Le proton, l’un des constituants majeurs de la matière, est composé de particules élémentaires — les quarks, liés entre eux par les gluons. Les quarks sont donc confinés à l’intérieur des protons grâce à l’interaction nucléaire forte. Comprendre ce confinement est primordial car il est à l’origine de la stabilité du proton. Des physiciens ont franchi une nouvelle étape, en mesurant pour la première fois la pression régnant entre les quarks d’un proton.
Les protons sont des particules composites appelées « hadrons », c’est-à-dire des particules elles-mêmes composées de particules élémentaires, les quarks. Plus précisément, ce sont des « baryons », des particules composites constituées de trois quarks. Ceux-ci sont constitués de deux quarks « up » (charge électrique +2/3) et d’un quark « down » (charge électrique -1/3), ce qui en fait donc une particule chargée positivement. Ces quarks sont maintenus ensemble par l’échange de bosons, les gluons, qui sont les médiateurs de l’interaction nucléaire forte.
Avec le développement de la chromodynamique quantique (la théorie quantique décrivant l’interaction nucléaire forte) et ses modélisations numériques, les physiciens ont commencé à mieux comprendre la structure interne des hadrons et la manière dont les quarks sont agencés. Cependant, au regard de la nature extrêmement complexe de l’interaction forte, la dynamique hadronique reste encore peu contrainte et de nombreuses propriétés de la relation quark-quark échappent encore aux scientifiques. L’une de ces propriétés est l’existence d’une pression distribuée entre les quarks, empêchant ceux-ci de s’effondrer au sein du proton. Des physiciens du Thomas Jefferson National Accelerator Facility (USA) ont mesuré pour la première fois cette pression. Les résultats ont été publiés dans la revue Nature.

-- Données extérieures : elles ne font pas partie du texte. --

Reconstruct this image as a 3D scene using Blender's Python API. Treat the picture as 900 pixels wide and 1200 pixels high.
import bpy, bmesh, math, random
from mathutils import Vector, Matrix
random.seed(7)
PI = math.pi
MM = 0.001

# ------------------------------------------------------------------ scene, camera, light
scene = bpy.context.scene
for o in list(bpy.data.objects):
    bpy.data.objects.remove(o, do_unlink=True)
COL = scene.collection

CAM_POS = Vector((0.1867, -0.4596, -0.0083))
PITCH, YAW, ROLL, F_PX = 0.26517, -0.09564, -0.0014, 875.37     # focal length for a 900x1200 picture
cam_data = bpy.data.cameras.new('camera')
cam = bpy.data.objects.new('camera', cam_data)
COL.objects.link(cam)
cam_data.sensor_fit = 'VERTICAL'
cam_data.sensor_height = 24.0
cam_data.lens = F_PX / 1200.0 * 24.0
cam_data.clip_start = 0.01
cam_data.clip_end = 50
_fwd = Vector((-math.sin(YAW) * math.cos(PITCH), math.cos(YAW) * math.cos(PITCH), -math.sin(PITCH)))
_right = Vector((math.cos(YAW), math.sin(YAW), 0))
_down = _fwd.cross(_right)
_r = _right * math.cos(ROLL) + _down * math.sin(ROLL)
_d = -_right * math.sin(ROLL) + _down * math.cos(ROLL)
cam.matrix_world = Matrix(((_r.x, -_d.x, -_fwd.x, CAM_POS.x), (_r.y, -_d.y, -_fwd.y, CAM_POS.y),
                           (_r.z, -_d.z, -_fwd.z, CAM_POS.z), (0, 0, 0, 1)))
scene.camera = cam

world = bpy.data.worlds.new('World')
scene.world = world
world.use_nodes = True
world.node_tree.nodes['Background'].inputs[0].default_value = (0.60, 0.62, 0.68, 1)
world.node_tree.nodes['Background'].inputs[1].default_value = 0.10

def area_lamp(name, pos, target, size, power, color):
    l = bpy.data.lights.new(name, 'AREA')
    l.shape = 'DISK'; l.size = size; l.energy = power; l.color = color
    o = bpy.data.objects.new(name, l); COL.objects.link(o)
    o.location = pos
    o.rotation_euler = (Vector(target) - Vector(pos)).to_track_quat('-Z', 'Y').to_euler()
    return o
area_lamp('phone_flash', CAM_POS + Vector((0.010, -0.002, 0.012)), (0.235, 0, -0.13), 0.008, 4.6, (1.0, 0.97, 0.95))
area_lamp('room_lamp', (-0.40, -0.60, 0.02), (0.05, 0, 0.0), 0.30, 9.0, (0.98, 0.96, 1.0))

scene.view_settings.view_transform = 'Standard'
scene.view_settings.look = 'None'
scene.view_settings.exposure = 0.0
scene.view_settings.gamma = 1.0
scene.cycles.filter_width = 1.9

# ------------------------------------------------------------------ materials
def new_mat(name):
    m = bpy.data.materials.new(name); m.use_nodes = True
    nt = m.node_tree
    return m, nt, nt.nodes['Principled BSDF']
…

L’énergie et l’impulsion des quarks sont décrites par les « facteurs de forme gravitationnelle », c’est-à-dire des éléments de la matrice du tenseur énergie-impulsion (principalement utilisé en relativité générale). À l’échelle subatomique, la gravité est extrêmement faible et presque totalement masquée par les autres interactions fondamentales. Toutefois, en 1966, le physicien américain Heinz Pagels publie un article dans lequel il montre que le champ gravitationnel à l’intérieur d’un proton peut être affecté par l’énergie et l’impulsion des quarks, tout en rappelant qu’au regard de la faiblesse de la gravitation face aux autres interactions, toute vérification expérimentale serait exclue.
Néanmoins, les physiciens sont parvenus à contourner ce problème en modifiant le cadre théorique développé par Pagels, en démontrant une connexion entre l’interaction électromagnétique et les facteurs de forme gravitationnelle. En d’autres termes, ils ont montré que l’interaction entre des électrons et des quarks pouvait servir de test expérimental à l’hypothèse de Pagels. « C’est la beauté de la chose. On a cette carte incomplète que l’on croit ne jamais pouvoir compléter, mais nous y sommes, en la complétant grâce à cette preuve électromagnétique » explique Latifa Elouadrhiri, physicienne au Thomas Jefferson National Accelerator Facility, et auteure principale de l’étude.
Pour ce faire, les physiciens ont utilisé la diffusion Compton virtuelle profonde ; c’est une extension hadronique de la diffusion Compton, qui est un phénomène décrivant la diffusion d’un photon par une particule chargée. Dans ce cas-ci, les scientifiques ont accéléré des électrons à très haute énergie afin de réduire leur longueur d’onde pour qu’ils pénètrent plus profondément dans le proton. Puis, ils ont bombardé le proton avec ces derniers dans le but d’étudier la façon dont l’énergie et l’impulsion des électrons sont transférés aux quarks. Ensuite, ils ont combinés les mesures effectuées sur les photons émis par les quarks, sur les électrons diffusés et sur le mouvement de recul du proton.
Ces données ont permis aux chercheurs de cartographier la répartition énergie-impulsion des quarks et de calculer la distribution de pression exercée par ces derniers au centre du proton, dans un espace confiné d’environ 0.6 femtomètres. Les auteurs ont ainsi déterminé une pression de 1035 pascals, soit 10 fois la pression retrouvée au coeur des étoiles à neutrons. La prochaine étape pour les physiciens, en continuant d’utiliser cette technique, sera de calculer les différentes forces à l’oeuvre dans le proton, ainsi que de déterminer précisément la distribution spatiale et la dynamique des quarks.